In the video interview above, artists Allora & Calzadilla (Jennifer Allora and Guillermo Calzadilla) talk about their piece Stop, Repair, Prepare: Variations on “Ode to Joy” for a Prepared Piano, which is being performed at MoMA through January 11 as part of the Performance Exhibition Series. The duo have the remarkable talent for being playful and political at the same time. In their work they often juxtapose two contradicting elements, creating something new and unexpected. For Stop, Repair, Prepare: Variations on Ode to Joy for a Prepared Piano, the artists cut a hole in the middle of a grand piano and hired professional pianists to stand in it and play Beethoven’s “Ode to Joy,” upside down and in reverse, while walking the piano around the exhibition space. The result is a marvelous performance piece that is at first startling, then hilarious, and lastly, thought-provoking.
The artists chose “Ode to Joy” for more than just its universal recognizability—it is probably the best-known melody of the classical-music genre—but also because it is highly charged ideologically. Over the last century the lofty tune has been appropriated by such politically contradicting movements and institutions as the Nazis, the Chinese Cultural Revolution, and, most recently, the European Union.

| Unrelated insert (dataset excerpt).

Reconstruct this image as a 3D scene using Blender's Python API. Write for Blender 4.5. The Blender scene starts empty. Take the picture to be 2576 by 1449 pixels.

The hole in the instrument renders two octaves inoperable and leaves the ode structurally altered and incomplete. Each of the five pianists performing the piece at MoMA have their own arrangements and choreographies. Some purists might say the work is an attack on Beethoven’s composition; a Museum visitor recently booed during the entire performance. But to people more open to change, the work infuses the clichéd melody with new life. By reconfiguring the dynamic between pianist and instrument, Allora & Calzadilla found a way to infuse “Ode To Joy” with, well, joy—without neglecting its problematic past and pathos.